The contingency of photographs confirms that everything is perishable; the arbitrariness of photographic evidence indicates that reality is fundamentally unclassifiable. Reality is summed up in an array of casual fragments—an endlessly alluring, poignantly reductive way of dealing with the world. Illustrating that partly jubilant, partly condescending relation to reality that is the rallying point of Surrealism, the photographer's insistence that everything is real also implies that the real is not enough. By proclaiming a fundamental discontent with reality, Surrealism bespeaks a posture of alienation which has now become a general attitude in those parts of the world which are politically powerful, industrialized, and camera-wielding. Why else would reality ever be thought of as insufficient, flat, overordered, shallowly rational? In the past, a discontent with reality expressed itself as a longing for another world. In modern society, a discontent with reality expresses itself forcefully and most hauntingly by the longing to reproduce this one. As if only by looking at reality in the form of an object—through the fix of the photograph—is it really real, that is, surreal.

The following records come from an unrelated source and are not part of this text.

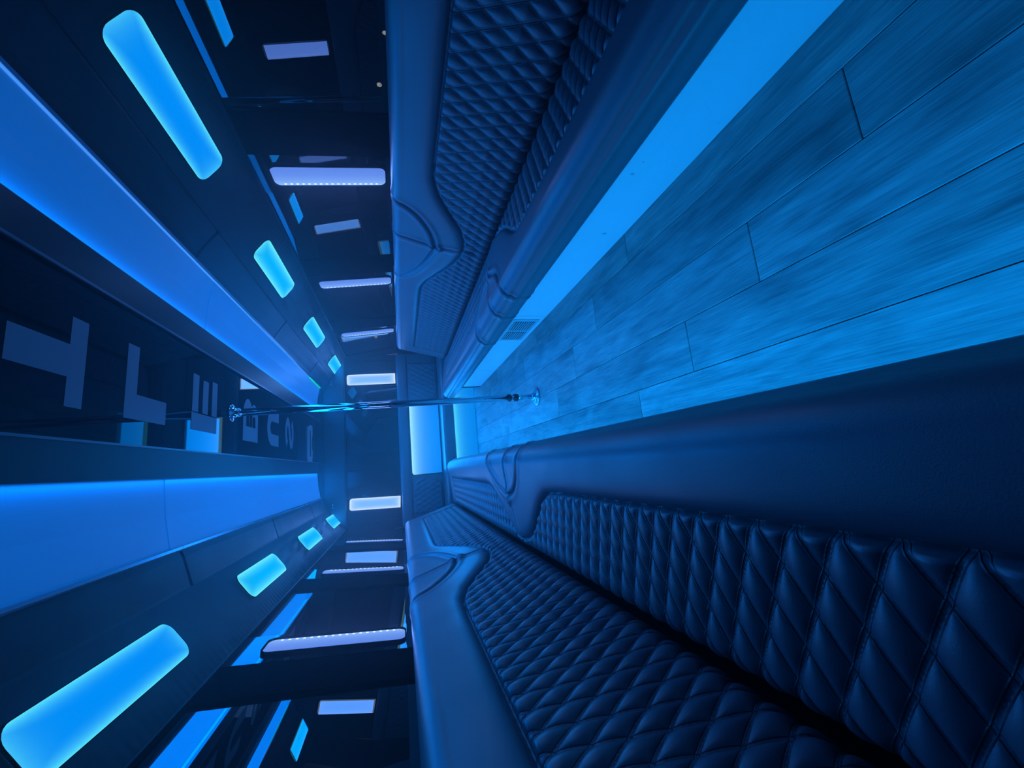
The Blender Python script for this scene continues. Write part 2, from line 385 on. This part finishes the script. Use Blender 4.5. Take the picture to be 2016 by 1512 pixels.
# ---- cove: smooth leather band below the rail, then ruched fabric with the lamps
COVE_DZ = {1: -0.022, -1: 0.022}
def cove_pt(s, f):   # f 0 = upper edge of fabric, 1 = lower edge
    h = 0.86+f*(1.125-0.86); z = 1.885-0.736*(h-0.86)+COVE_DZ[s]; return h, z
trim_k = 2
for s, nm in ((1, 'right'), (-1, 'left')):
    trim_k += 1
    nrm = Vector((-s*0.736, 0, -1.0)).normalized()
    ys = np.arange(Y0, 5.78, 0.008); fs_ = np.linspace(0, 1, 22)
    Yg, Fg = np.meshgrid(ys, fs_, indexing='ij')
    ph = np.cumsum(np.random.normal(0, 0.18, len(ys)))
    amp = np.clip((Fg-0.66)/0.34, 0, 1)**1.2*0.009*np.clip((Yg-2.4)/1.6, 0.06, 1)
    gather = amp*np.sin(2*PI*Yg/0.042+ph[:, None]+2.2*Fg)
    lampmid = np.zeros_like(Yg)
    for k in range(4):
        c = 1.245+0.34+1.33*k
        near = np.exp(-((np.abs(Yg-c)-0.43)/0.09)**2)
        gather += near*0.009*np.clip((Yg-2.2)/1.5, 0.0, 1)*np.sin(9*PI*Fg+6*(Yg-c)+k)*np.clip(1-np.abs(Fg-0.5)*1.6, 0, 1)
    H = 0.86+Fg*(1.125-0.86); Zg = 1.885-0.736*(H-0.86)+COVE_DZ[s]
    P = np.stack([XC+s*H+nrm.x*gather, Yg, Zg+nrm.z*gather], -1)
    ny, nf = Yg.shape; idx = np.arange(ny*nf).reshape(ny, nf)
    q = np.stack([idx[:-1, :-1], idx[1:, :-1], idx[1:, 1:], idx[:-1, 1:]], -1).reshape(-1, 4)
    cove = link('trim_%d' % trim_k, mesh('cove', P.reshape(-1, 3), q.tolist()), M_FABRIC, None, True); tag(cove, kind='structure')
    h0, z0 = cove_pt(s, 0); h1, z1 = cove_pt(s, 1)
    # lower hem and the smooth leather band, split where the bays meet
    prism('hem', [(X(s, h1-0.004), z1-0.002), (X(s, h1+0.008), z1-0.012), (X(s, h1+0.03), z1+0.0), (X(s, h1+0.02), z1+0.02)], Y0, 5.78, M_LEATHER_DK, cove)
    cuts = [Y0, 0.90, 2.24, 3.58, 4.92, 5.80]
    for a, b in zip(cuts[:-1], cuts[1:]):
        bm = bmesh.new()
        prof = [(0.706, 1.962), (0.735, 1.948), (0.80, 1.918+COVE_DZ[s]*0.5), (0.85, 1.892+COVE_DZ[s]), (0.864, 1.886+COVE_DZ[s]), (0.87, 1.91+COVE_DZ[s]), (0.72, 1.99)]
        n = len(prof); v = []
        for yy, ins in ((a+0.003, 0.006), (a+0.012, 0.0), (b-0.012, 0.0), (b-0.003, 0.006)):
            v += [(X(s, h_), yy, z_+ins) for h_, z_ in prof]
        f = [[j*n+i, j*n+(i+1) % n, (j+1)*n+(i+1) % n, (j+1)*n+i] for j in range(3) for i in range(n)]+[list(range(n))[::-1], list(range(3*n, 4*n))]
        bm.free(); link('leather_band', mesh('leather_band', v, f), M_LEATHER_DK, cove)

# ---- rear wall (y = 5.9): header, dark window, pillars
rear = box('wall_rear', (X(-1, 1.2), Y1+0.02, 0.0), (X(1, 1.2), Y1+0.08, 2.06), M_BLACK); tag(rear, kind='structure')
hb = box('trim_5', (X(-1, 1.12), 5.80, 1.70), (X(1, 1.12), Y1+0.02, 1.998), M_LEATHER_DK, None, 0.012); tag(hb, kind='structure')
box('header_lip', (X(-1, 1.0), 5.60, 1.955), (X(1, 1.0), 5.81, 2.03), M_BLACK, hb, 0.006)
for x in (-0.385, 1.22):
    for dx in (0.0, 0.035): lathe('cap_screw', [(0.009, 0), (0.009, 0.004), (0.005, 0.007)], M_CHROME, hb, 12).matrix_world = frame_mat((x+dx, 5.80, 1.86), (1, 0, 0), (0, 0, 1))
win_n += 1
g = box('window_%d' % win_n, (-0.30, Y1-0.012, 1.0), (1.19, Y1-0.004, 1.70), M_ACRYL); tag(g, kind='structure')
for a, b in ((-0.62, -0.30), (1.19, 1.55)):
    box('rear_pillar', (a, Y1-0.03, 0.98), (b, Y1+0.02, 1.70), M_BLACK, hb, 0.006)
front = box('wall_front', (X(-1, 1.25), Y0-0.05, 0.0), (X(1, 1.25), Y0, 2.06), M_BLACK); tag(front, kind='structure')

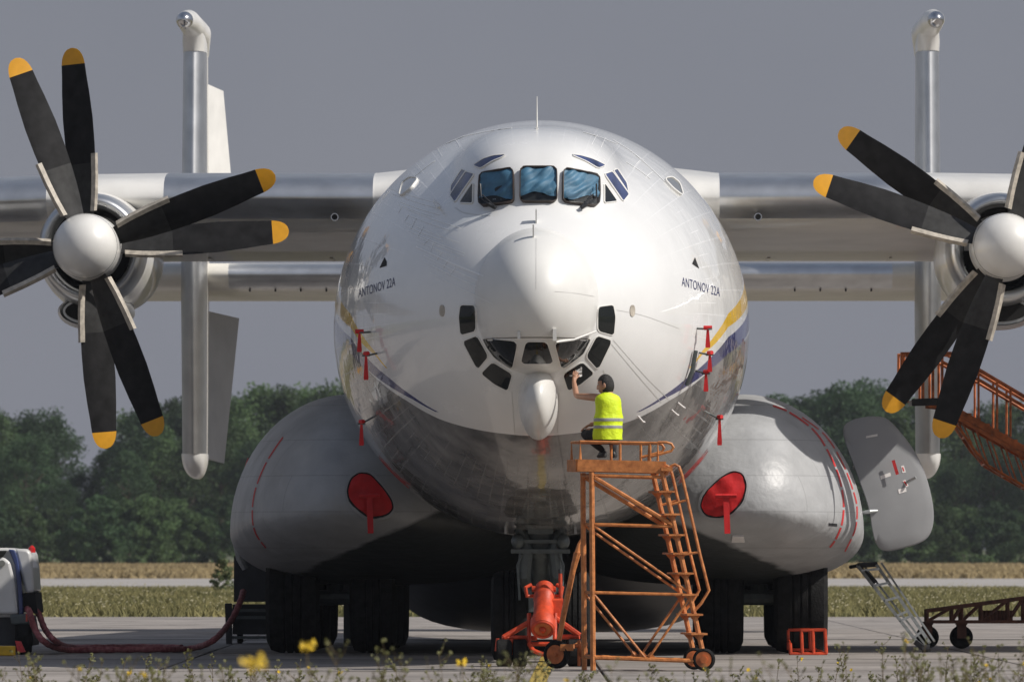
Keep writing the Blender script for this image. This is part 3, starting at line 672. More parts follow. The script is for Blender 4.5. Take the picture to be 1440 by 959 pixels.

Photography inevitably entails a certain patronizing of reality. From being "out there," the world comes to be "inside" photographs. Our heads are becoming like those magic boxes that loseph Cornell filled with incongruous small objects whose provenance was a France he never once visited. Or like a hoard of old movie stills, of which Cornell amassed a vast collection in the same Surrealist spirit: as nostalgia-provoking relics of the original movie experience, as means of a token possession of the beauty of actors. But the relation of a still photograph to a film is intrinsically misleading. To quote from a movie is not the same as quoting from a book. Whereas the reading time of a book is up to the reader, the viewing time of a film is set by the filmmaker and the images are perceived only as fast or as slowly as the editing permits. Thus, a still, which allows one to linger over a single moment as long as one likes, contradicts the very form of film, as a set of photographs that freezes moments in a life or a society contradicts their form, which is a process, a flow in time. The photographed world stands in the same, essentially inaccurate relation to the real world as stills do to movies. Life is not about significant details, illuminated a flash, fixed forever. Photographs are.